Libri / 2 - “Madre piccola” di Cristina Ali Farah è una preziosissima opera di letteratura italiana che sperimenta linguaggi diversi
Providenti Giovanna Mercoledi, 25/03/2009 - Articolo pubblicato nel mensile NoiDonne di Novembre 2007
Il romanzo di Cristina Ali Farah, “Madre piccola”, ambientato tra Mogadiscio e l’Italia, è la storia di tre personaggi (due donne e un uomo) di straordinaria intensità e interesse: soggetti plurali, che appartengono sia al continente africano che a quello europeo, e che raccontandosi in prima persona ci restituiscono una visione autentica della realtà in cui ognuno di noi vive.

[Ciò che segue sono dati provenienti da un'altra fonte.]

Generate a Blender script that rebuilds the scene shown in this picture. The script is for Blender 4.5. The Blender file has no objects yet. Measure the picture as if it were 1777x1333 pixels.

Anche per questo non sarebbe giusto limitarsi a considerare “Madre piccola” un esempio di letteratura migrante o della diaspora, perché il libro di Cristina Ali Farah è questo ma è anche molto altro: una preziosissima opera di letteratura italiana che sperimenta, all’interno dello stesso libro, linguaggi diversi, appartenenti sia al mondo dell’ oralità che a uno stile più ricercato e letterario.
“La lingua in cui scrivo non è mai casuale”, ha precisato la stessa autrice nella presentazione che si è tenuta a Roma presso il Centro Baobab, all’interno di una iniziativa che si propone “di avvicinare il pubblico alla letteratura e alle culture del Sud del Mondo, così cariche di saggezza e mistero”.
L’autrice (che, come una delle protagoniste del romanzo, è di padre somalo e madre italiana ed ha abitato a Mogadiscio negli anni della sua infanzia e giovinezza, corrispondenti a quelli della nascita della nuova nazione Somala) ha raccontato come è nata l’idea del libro: mentre per lavoro si trovava ad intervistare donne emigranti in Italia, dovendone riportare le voci per iscritto, ha capito che solo una lingua frutto di studio accurato, contaminata di oralità e arricchita di versi somali, avrebbe potuto aiutarla nel difficile compito di raccontare la ricchezza contenuta nel linguaggio verbale e non verbale delle sue interlocutrici, riuscendo a riportare, grazie anche un atteggiamento di “modestia disarmante” - come le riconosce il personaggio di Barni nel suo lungo e affascinante monologo - “il tutto così fittamente intrecciato da apparire persino superficiale”.
“La lingua che uso va in Somalia e torna in Italia, divenendo simbolo dell’accoglienza”, ha detto ancora Cristina Ali Farah. E noi possiamo aggiungere: simbolo della opportunità che abbiamo tutti noi di accogliere e di arricchirci della molteplicità di sguardi presenti nelle varie parti del mondo e di farci contaminare dalla poesia dell’altro.